In response to Alan Colmes's December 1 assertion -- on FOX News' Hannity & Colmes -- that former President Bill Clinton “did more than any previous president did” to appoint minorities to powerful court and cabinet positions, Sean Hannity erroneously replied, “No, he didn't. It's not even close” to George W. Bush's appointments. When Colmes clarified his remark, stating “Bill Clinton did more than any president up until that time,” Hannity insisted that Clinton's minority appointments were “insufficient.” But Clinton's minority court and cabinet appointments far exceeded those by any president who served prior to him. And in fact, according to a Newsday analysis of federal personnel records, when political appointments that don't require Senate confirmation are included, minorities constituted a far greater percentage of Clinton's political appointments than Bush's.
NBC News quantified the dramatic increase in minority cabinet appointments under Clinton during its special coverage of “The Clinton Years” in December 2000: “Where his predecessor, George [H.W.] Bush, could find only one qualified woman, one African-American and two Hispanics for his Cabinet, Clinton nominated three black men, a black woman and two Hispanic men to join nine white Cabinet nominees -- three of them women. George W. Bush's push for diversity in his own Cabinet this year [2000] can be seen as an affirmation of Clinton's work on that front.”
NBC News noted a similarly stark contrast in the number of minority court appointments under Clinton as compared to his predecessors: “In [former President Ronald] Reagan and [George H.W.] Bush's 12 years in office, of the 545 federal judicial appointments, 65 were women, 22 Hispanic, two Asian American and 17 African American. In Clinton's eight years, of 366 federal judicial appointments, 104 were women, 23 Hispanic, five Asian American, one American Indian, and 61 African American.”
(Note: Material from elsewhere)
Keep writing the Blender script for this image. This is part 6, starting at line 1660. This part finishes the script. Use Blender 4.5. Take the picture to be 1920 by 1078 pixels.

Although George W. Bush has nominated minorities for some of the highest positions in government (such as outgoing Secretary of State Colin Powell, national security adviser and Secretary of State nominee Condoleezza Rice, and Attorney General nominee Alberto Gonzales), Bush has actually appointed far fewer minorities than Clinton overall. Newsday reported in an August 30 article titled "Bush not strong on diversity" that an analysis of federal personnel records for September 2000 and September 2002 concluded that "[b]lacks held 7 percent of administration jobs under Bush, less than half of the 16 percent they held under Clinton," and blacks held only 6 percent of “senior executive posts” under Bush compared to 13 percent under Clinton. As Newsday observed, Bush “has assembled the most diverse cabinet and top-level officials requiring Senate approval of any Republican president, creating a profile that nears the record-setting diversity of Clinton. ... [But] just below those highly visible positions -- in the hundreds of little known but important appointments to senior executive posts that don't need Senate confirmation -- the diversity of the Bush administration fades.”